In Kerala, Barry observed, the younger Anglo-Indians, like most youngsters everywhere, want to leave and explore new pastures in Bangalore, Chennai, Delhi and Mumbai. “There is a feeling that Kochi is a good place to retire,” says Barry. “Who knows, they may be right. But personally I think Kochi, as well as Kerala suits us Anglo-Indians very well.”  


Meanwhile, when asked about the number of the Anglo-Indians in India, Barry says, “There is no clarity.”Up to the 1951 Census, there was a question on the form: are you Anglo-Indian? In later Census forms, this question was removed. “This is a sad development because if you have reserved seats in the legislature for the community, you should know the number you are representing,” says Barry, who was a nominated MLA in the Bengal Assembly from 2006-11.
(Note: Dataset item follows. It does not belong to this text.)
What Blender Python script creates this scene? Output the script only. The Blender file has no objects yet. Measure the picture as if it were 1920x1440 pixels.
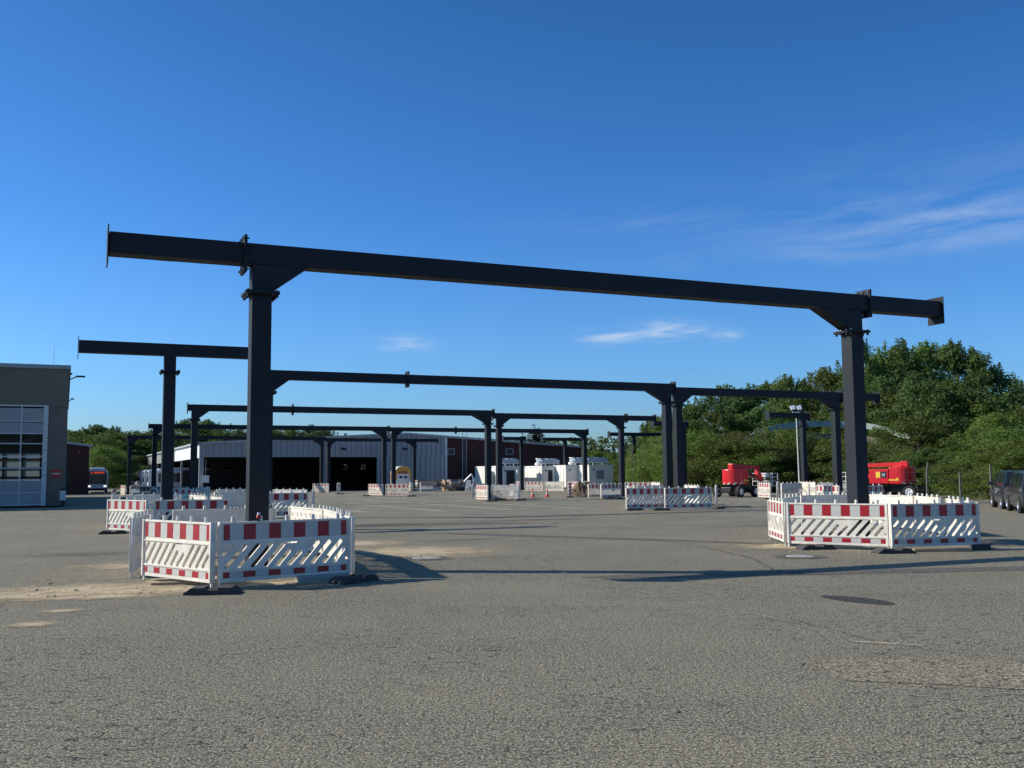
import bpy, math, random
from mathutils import Vector, Matrix, noise
from math import sin, cos, pi, radians, sqrt, atan2, hypot

S = bpy.context.scene
COL = S.collection
RND = random.Random(7)

# ------------------------------------------------------------------ camera
FPX, PITCH, ROLL, EYE = 1880.0, 0.088596, -0.0073694, 1.8256
cd = bpy.data.cameras.new('camera'); cam = bpy.data.objects.new('camera', cd); COL.objects.link(cam)
cd.sensor_width = 36.0; cd.lens = FPX / 1920 * 36; cd.clip_start = 0.1; cd.clip_end = 6000
cam.matrix_world = (Matrix.Translation((0, 0, EYE)) @ Matrix.Rotation(pi/2 + PITCH, 4, 'X') @ Matrix.Rotation(ROLL, 4, 'Z'))
S.camera = cam

# ------------------------------------------------------------------ light
SUNV = Vector((-1.60, 0.165, 1.0)).normalized()      # towards the sun
EL = math.asin(SUNV.z); AZ = atan2(SUNV.x, SUNV.y)    # azimuth clockwise from +Y
w = bpy.data.worlds.new('World'); S.world = w; w.use_nodes = True
nt = w.node_tree; nt.nodes.clear()
sky = nt.nodes.new('ShaderNodeTexSky'); sky.sky_type = 'NISHITA'; sky.sun_disc = False
sky.sun_elevation = EL; sky.sun_rotation = AZ; sky.altitude = 0
sky.air_density = 1.0; sky.dust_density = 1.0; sky.ozone_density = 2.0
bg = nt.nodes.new('ShaderNodeBackground'); bg.inputs[1].default_value = 0.096
wo = nt.nodes.new('ShaderNodeOutputWorld')
tc = nt.nodes.new('ShaderNodeTexCoord')
def wn(t, **k):
    n_ = nt.nodes.new(t)
    for a, b in k.items(): setattr(n_, a, b)
    return n_
def wm(op, a, b=None, c=None):
    m = wn('ShaderNodeMath', operation=op)
    for i, v in enumerate((a, b, c)):
        if v is None: continue
        if isinstance(v, (int, float)): m.inputs[i].default_value = v
        else: nt.links.new(v, m.inputs[i])
    return m.outputs[0]
# thin wispy clouds: noise over the direction, squeezed to a flat layer
sep = wn('ShaderNodeSeparateXYZ'); nt.links.new(tc.outputs['Generated'], sep.inputs[0])
zc = wm('MAXIMUM', sep.outputs[2], 0.02)
px_ = wm('DIVIDE', sep.outputs[0], zc); py_ = wm('DIVIDE', sep.outputs[1], zc)
cmb = wn('ShaderNodeCombineXYZ'); nt.links.new(px_, cmb.inputs[0]); nt.links.new(py_, cmb.inputs[1])
mp = wn('ShaderNodeMapping'); nt.links.new(cmb.outputs[0], mp.inputs[0])
mp.inputs['Rotation'].default_value = (0, 0, 0.25); mp.inputs['Scale'].default_value = (0.42, 0.62, 1); mp.inputs['Location'].default_value = (0.4, 2.2, 0)
az_ = wn('ShaderNodeMath', operation='ARCTAN2'); nt.links.new(sep.outputs[0], az_.inputs[0]); nt.links.new(sep.outputs[1], az_.inputs[1])
el_ = wm('ARCSINE', sep.outputs[2])
stv = wn('ShaderNodeCombineXYZ'); nt.links.new(wm('MULTIPLY', az_.outputs[0], 7.0), stv.inputs[0]); nt.links.new(wm('MULTIPLY', wm('SUBTRACT', el_, wm('MULTIPLY', az_.outputs[0], 0.035)), 42.0), stv.inputs[1])
n1 = wn('ShaderNodeTexNoise'); nt.links.new(stv.outputs[0], n1.inputs[0]); n1.inputs['Scale'].default_value = 1.0; n1.inputs['Detail'].default_value = 12; n1.inputs['Roughness'].default_value = 0.62; n1.inputs['Distortion'].default_value = 0.5
def blob(az, el, wa, we, amp):
    # soft patch of cirrus around one direction (azimuth right of +Y, elevation)
    a_ = wn('ShaderNodeMath', operation='ARCTAN2'); nt.links.new(sep.outputs[0], a_.inputs[0]); nt.links.new(sep.outputs[1], a_.inputs[1])
    e_ = wm('ARCSINE', sep.outputs[2])
    da = wm('DIVIDE', wm('SUBTRACT', a_.outputs[0], az), wa); de = wm('DIVIDE', wm('SUBTRACT', e_, el), we)
    r2 = wm('ADD', wm('MULTIPLY', da, da), wm('MULTIPLY', de, de))
    return wm('MULTIPLY', wm('EXPONENT', wm('MULTIPLY', r2, -1.0)), amp)
msk = blob(0.46, 0.228, 0.19, 0.019, .50)
for b_ in (blob(0.13, 0.245, 0.12, 0.010, 0.16), blob(0.48, 0.262, 0.22, 0.030, 0.16), blob(0.34, 0.205, 0.16, 0.010, 0.25)):
    msk = wm('ADD', msk, b_)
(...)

Asked about the definition of the Anglo-Indian, Barry says, “If your father, grandfather or great-grandfather is of European descent, and you are domiciled in India, then you are an Anglo-Indian.”
However, like the Parsi community, because of dwindling numbers, the Anglo-Indians are marrying outside. “There are not enough boys to marry girls and vice versa,” says Barry.

“Owing to the definition, as soon as the girl marries out, the children are no longer considered as Anglo-Indians. As a result, the community is shrinking. But the bottom-line is that we are proud to be Indian by nationality and Anglo-Indian by culture and   community. Long live our tribe!”